There was a constant in many of the discussions I had with fellow members: buses. Whether it was the journeys some of them had to get to Glasgow; the best way to get to places within the city or during the debates and fringes that took place.
It reaffirmed just how important an issue buses are and how much of our lives revolve around the transport network. The conclusion is clear: future of our buses must be a key point in the upcoming local government elections.
I was especially delighted to welcome Lisa Nandy, Labour’s shadow levelling up secretary, to Glasgow – famous for declaring on TV that all she wanted was “a functioning bus network”.
Scottish Labour reaffirmed – again and again – its commitment to a public transport network that is in public control.
A system that works for people, not for profit. A system that meets the challenge of achieving net-zero by 2030.

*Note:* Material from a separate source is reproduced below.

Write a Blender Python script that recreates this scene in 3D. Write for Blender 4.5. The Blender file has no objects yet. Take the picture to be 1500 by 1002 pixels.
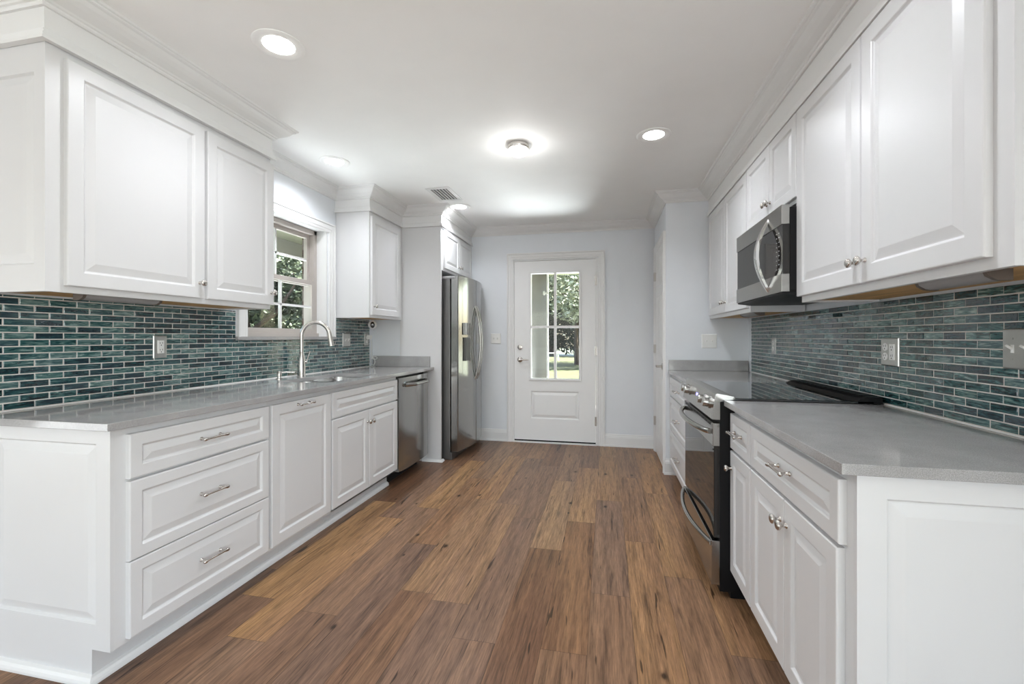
import bpy, bmesh, math, random
from mathutils import Vector, Matrix

PI = math.pi
scn = bpy.context.scene
COL = scn.collection
rnd = random.Random(7)

# ------------------------------------------------------------------ camera
cam_d = bpy.data.cameras.new('camera')
cam_d.sensor_width = 36.0
cam_d.lens = 36.0 * 652.0 / 1500.0
cam_d.shift_y = (493.5 - 501.0) / 1500.0
cam_d.clip_start = 0.05
cam_d.clip_end = 300
cam = bpy.data.objects.new('camera', cam_d)
cam.location = (0, 0, 1.205)
cam.rotation_euler = (math.radians(90), 0, math.radians(11.993))
COL.objects.link(cam)
scn.camera = cam

# ------------------------------------------------------------------ light, sky, exposure
scn.view_settings.view_transform = 'Standard'
scn.view_settings.look = 'None'
scn.view_settings.gamma = 1.0
scn.view_settings.use_curve_mapping = False
scn.view_settings.exposure = 1.03

CAN_W = 3.25          # each recessed lamp
FLUSH_W = 1.1         # flush-mount lamp
SIDE_LF = 40.00
SIDE_RF = 34.0
REAR_F = 10.00
GROUND_FILL_W = 56.0
REAR_COL = (0.96, 1.0, 1.02)

world = bpy.data.worlds.new('sky')
scn.world = world
world.use_nodes = True
wn = world.node_tree
wn.nodes.clear()
wo = wn.nodes.new('ShaderNodeOutputWorld')
wb = wn.nodes.new('ShaderNodeBackground')
ws = wn.nodes.new('ShaderNodeTexSky')
ws.sky_type = 'NISHITA'
ws.sun_disc = False
ws.sun_elevation = math.radians(58)
ws.sun_rotation = math.radians(80)
ws.air_density = 1.2
ws.dust_density = 3.0
wb.inputs['Strength'].default_value = 0.45
wn.links.new(ws.outputs[0], wb.inputs[0])
wn.links.new(wb.outputs[0], wo.inputs[0])

sun_d = bpy.data.lights.new('sun', 'SUN')
sun_d.energy = 30.0
sun_d.angle = math.radians(0.6)
sun_d.color = (1.0, 0.96, 0.9)
sun = bpy.data.objects.new('sun', sun_d)
sun.rotation_euler = Vector((-1.0, -0.28, -1.65)).to_track_quat('-Z', 'Y').to_euler()
sun.location = (10, 3, 20)
COL.objects.link(sun)


def area(name, loc, direction, sx, sy, power, color=(1, 1, 1), spread=PI):
    d = bpy.data.lights.new(name, 'AREA')
    d.shape = 'RECTANGLE'
    d.size = sx
    d.size_y = sy
    d.energy = power
    d.color = color
    d.spread = spread
    o = bpy.data.objects.new(name, d)
    o.location = loc
    o.rotation_euler = Vector(direction).to_track_quat('-Z', 'Y').to_euler()
    COL.objects.link(o)
    return o


# daylight at the rear windows behind the camera, then two added side fill lamps
area('rear_door_daylight', (-2.2, -4.47, 1.1), (0, 1, 0.45), 2.5, 2.0, REAR_F, REAR_COL)
area('rear_door_daylight', (0.4, -4.47, 1.1), (0, 1, 0.45), 1.4, 2.0, REAR_F * 0.56, REAR_COL)
area('side_fill_light', (-5.05, -1.4, 1.1), (1, 0.35, 0.3), 2.6, 1.9, SIDE_LF, REAR_COL)  # added fill by the blank left wall, brightens the right-hand fronts
area('side_fill_light', (1.145, -1.6, 1.1), (-1, 0.5, 0.3), 2.6, 1.9, SIDE_RF, REAR_COL)  # added fill at the right wall, brightens the left-hand fronts
# added fill lamps low outside door and window, standing in for ground bounce
area('porch_fill_light', (-0.25, 6.5, 0.02), (-0.05, -0.66, 0.75), 1.1, 1.6, GROUND_FILL_W, (0.95, 1.0, 1.04), math.radians(115))
area('garden_fill_light', (-3.2, 2.9, 0.3), (0.55, 0, 0.85), 1.4, 1.0, GROUND_FILL_W * 0.4, (0.95, 1.0, 1.04), math.radians(120))

# ------------------------------------------------------------------ materials
MATS = {}


def new_mat(name):
    m = bpy.data.materials.new(name)
    m.use_nodes = True
    MATS[name] = m
    return m, m.node_tree, m.node_tree.nodes['Principled BSDF']


def N(nt, kind, **kw):
    n = nt.nodes.new(kind)
    for k, v in kw.items():
        setattr(n, k, v)
    return n


def math_n(nt, op, a, b=None, c=None, clamp=False):
    n = nt.nodes.new('ShaderNodeMath')
    n.operation = op
    n.use_clamp = clamp
    for i, v in enumerate((a, b, c)):
        if v is None:
            continue
        if isinstance(v, (int, float)):
            n.inputs[i].default_value = v
        else:
            nt.links.new(v, n.inputs[i])
    return n.outputs[0]


def mix_col(nt, fac, a, b, mode='MIX'):
    n = nt.nodes.new('ShaderNodeMix')
    n.data_type = 'RGBA'
    n.blend_type = mode
    for sock, v in ((n.inputs[0], fac), (n.inputs[6], a), (n.inputs[7], b)):
        if isinstance(v, (int, float)):
            sock.default_value = v
        elif isinstance(v, tuple):
            sock.default_value = (*v, 1)
        else:
            nt.links.new(v, sock)
    return n.outputs[2]


def ramp(nt, fac, stops):
    n = nt.nodes.new('ShaderNodeValToRGB')
    els = n.color_ramp.elements
    while len(els) < len(stops):
        els.new(0.5)
    for e, (p, c) in zip(els, stops):
        e.position = p
        e.color = (*c, 1) if isinstance(c, tuple) else (c, c, c, 1)
    nt.links.new(fac, n.inputs[0])
    return n.outputs[0]


def pos(nt, scale=(1, 1, 1)):
    g = nt.nodes.new('ShaderNodeNewGeometry')
    mp = nt.nodes.new('ShaderNodeMapping')
    mp.inputs['Scale'].default_value = scale
    nt.links.new(g.outputs['Position'], mp.inputs[0])
    return mp.outputs[0]


def noise(nt, vec, scale, detail=3, rough=0.55, dist=0.0):
    n = nt.nodes.new('ShaderNodeTexNoise')
    n.inputs['Scale'].default_value = scale
    n.inputs['Detail'].default_value = detail
    n.inputs['Roughness'].default_value = rough
    n.inputs['Distortion'].default_value = dist
    nt.links.new(vec, n.inputs['Vector'])
    return n.outputs[0]


def bump(nt, bsdf, height, strength, dist):
    b = nt.nodes.new('ShaderNodeBump')
    b.inputs['Strength'].default_value = strength
    b.inputs['Distance'].default_value = dist
    nt.links.new(height, b.inputs['Height'])
    nt.links.new(b.outputs[0], bsdf.inputs['Normal'])
    return b


def plain(name, col, rough=0.5, metal=0.0, spec=0.5, var=0.0, nscale=6.0, bmp=0.0, bscale=200.0, coat=0.0, stretch=(1, 1, 1)):
    m, nt, b = new_mat(name)
    b.inputs['Roughness'].default_value = rough
    b.inputs['Metallic'].default_value = metal
    b.inputs['Specular IOR Level'].default_value = spec
    b.inputs['Coat Weight'].default_value = coat
    v = pos(nt, stretch)
    f = noise(nt, v, nscale, 4)
    lo = tuple(max(0, c * (1 - var)) for c in col)
    hi = tuple(min(1, c * (1 + var)) for c in col)
    nt.links.new(ramp(nt, f, [(0.3, lo), (0.7, hi)]), b.inputs['Base Color'])
    if bmp > 0:
        bump(nt, b, noise(nt, v, bscale, 2), bmp, 0.001)
    return m


plain('wall_paint', (0.755, 0.783, 0.815), 0.55, var=0.01, bmp=0.15, bscale=350)
plain('ceiling_paint', (0.93, 0.93, 0.92), 0.7, var=0.01, bmp=0.12, bscale=300)
plain('lamp_trim', (0.93, 0.93, 0.92), 0.4)
plain('trim_white', (0.78, 0.78, 0.775), 0.4, var=0.008)
plain('cabinet_white', (0.685, 0.685, 0.69), 0.34, var=0.006)
plain('door_white', (0.83, 0.83, 0.825), 0.4, var=0.006)
plain('raw_plywood', (0.52, 0.31, 0.12), 0.6, var=0.25, nscale=14, stretch=(1.5, 0.25, 1))
plain('nickel', (0.62, 0.59, 0.56), 0.24, metal=1.0, var=0.03)
plain('chrome', (0.78, 0.78, 0.78), 0.07, metal=1.0)
plain('steel_plate', (0.50, 0.50, 0.48), 0.3, metal=0.9, var=0.04, nscale=40)
plain('white_plastic', (0.82, 0.82, 0.80), 0.3)
plain('black_plastic', (0.008, 0.008, 0.009), 0.45, spec=0.2)
plain('dark_slot', (0.02, 0.02, 0.02), 0.7)
plain('black_glass', (0.008, 0.009, 0.010), 0.03, spec=0.7, coat=0.5)
plain('oven_glass', (0.016, 0.015, 0.014), 0.03, spec=0.5, coat=0.1)
plain('fixture_grey', (0.42, 0.42, 0.43), 0.45)
plain('recess_grey', (0.10, 0.105, 0.10), 0.4)
plain('light_bar', (0.27, 0.26, 0.255), 0.5)
plain('fixture_brown', (0.10, 0.078, 0.062), 0.5)
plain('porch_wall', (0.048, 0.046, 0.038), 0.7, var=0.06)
plain('soffit_green', (0.36, 0.38, 0.29), 0.6, var=0.03)
plain('tan_vinyl', (0.46, 0.42, 0.39), 0.45, var=0.02)
plain('bark', (0.05, 0.034, 0.026), 0.9, var=0.4, nscale=8, stretch=(1, 1, 0.2), bmp=0.6, bscale=30)
plain('grout', (0.66, 0.62, 0.585), 0.8, var=0.05, nscale=60)
plain('bench_white', (0.7, 0.7, 0.68), 0.6)
plain('vent_dark', (0.05, 0.05, 0.05), 0.6)


def brushed(name, col, rough, stretch):
    m, nt, b = new_mat(name)
    b.inputs['Metallic'].default_value = 1.0
    v = pos(nt, stretch)
    f = noise(nt, v, 1.0, 4, 0.6)
    nt.links.new(ramp(nt, f, [(0.25, tuple(c * 0.93 for c in col)), (0.75, tuple(min(1, c * 1.05) for c in col))]), b.inputs['Base Color'])
    r = nt.nodes.new('ShaderNodeMapRange')
    r.inputs['To Min'].default_value = rough * 0.8
    r.inputs['To Max'].default_value = rough * 1.25
    nt.links.new(f, r.inputs[0])
    nt.links.new(r.outputs[0], b.inputs['Roughness'])
    return m


brushed('stainless', (0.42, 0.415, 0.40), 0.2, (40, 40, 900))
brushed('stainless_vertical', (0.37, 0.368, 0.358), 0.15, (500, 500, 15))
brushed('fridge_side', (0.2, 0.197, 0.195), 0.4, (300, 300, 10))
brushed('sink_steel', (0.55, 0.54, 0.53), 0.25, (60, 600, 60))


def emitter(name, col, strength):
    m, nt, b = new_mat(name)
    b.inputs['Base Color'].default_value = (0.9, 0.9, 0.9, 1)
    b.inputs['Emission Color'].default_value = (*col, 1)
    b.inputs['Emission Strength'].default_value = strength
    b.inputs['Roughness'].default_value = 0.4
    return m


emitter('lamp_lens', (1.0, 0.985, 0.96), 9.0)
emitter('lamp_warm', (1.0, 0.97, 0.93), 5.0)
emitter('lamp_frost', (1.0, 0.98, 0.95), 0.55)
emitter('blue_display', (0.12, 0.1, 0.9), 1.2)


def glass(name, tint=(1, 1, 1), rough=0.0):
    m, nt, b = new_mat(name)
    # thin architectural pane: mostly clear with a fresnel reflection
    out = nt.nodes['Material Output']
    nt.nodes.remove(b)
    tr = N(nt, 'ShaderNodeBsdfTransparent')
    tr.inputs[0].default_value = (*tint, 1)
    gl = N(nt, 'ShaderNodeBsdfGlossy')
    gl.inputs['Roughness'].default_value = rough
    ge = N(nt, 'ShaderNodeNewGeometry')
    dt = N(nt, 'ShaderNodeVectorMath', operation='DOT_PRODUCT')
    nt.links.new(ge.outputs['Incoming'], dt.inputs[0])
    nt.links.new(ge.outputs['Normal'], dt.inputs[1])
    k = math_n(nt, 'POWER', math_n(nt, 'SUBTRACT', 1.0, math_n(nt, 'ABSOLUTE', dt.outputs['Value'])), 5.0)
    fr = math_n(nt, 'ADD', 0.018, math_n(nt, 'MULTIPLY', k, 0.95))
    mx = N(nt, 'ShaderNodeMixShader')
    nt.links.new(fr, mx.inputs[0])
    nt.links.new(tr.outputs[0], mx.inputs[1])
    nt.links.new(gl.outputs[0], mx.inputs[2])
    nt.links.new(mx.outputs[0], out.inputs[0])
    return m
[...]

Just yesterday it would seem we saw the extent of the SNP’s ambition. The city convener for sustainability and carbon reduction announced they would be looking to cap fares at “affordable” levels.
Now that may have achieved a shiny headline on the front of the newspaper but what does it actually mean?
For a start, what is “affordable”? Why haven’t they given us any indication of what that would look like? Well because nothing has been agreed.
And whilst we’re still relying on private bus companies that continue to fail Glaswegians with cut services and sky-rocketing fares, you will forgive me for not being optimistic.
Just a few months ago, SNP politicians made big promises about integrated transport. But when I pressed council leader Susan Aitken, she confirmed that nothing had changed.
The reality is a Bus Service Improvement Plan (BSIP) isn’t the cure-all it’s been made out to be by this SNP administration. A BSIP doesn’t address the growing issue around socially necessary routes being cut. It doesn’t improve the reliability of services. It doesn’t address the issue of integrated transport and it doesn’t do anything to improve the terms and conditions of drivers.
The reality is that Glasgow, even under the SNP’s “comprehensive” new Transport Strategy, is way behind compared to Manchester, Liverpool and even Edinburgh.
We don’t need headlines weeks before an election that lack the ambition Glasgow deserves. What we need is public ownership of our buses, whether that’s Lothians style regulation or London style franchising. It’s only then that we’ll start to build the functioning bus network that is accessible, affordable, reliable and accountable. No more tinkering around the edges, Glaswegians deserve better.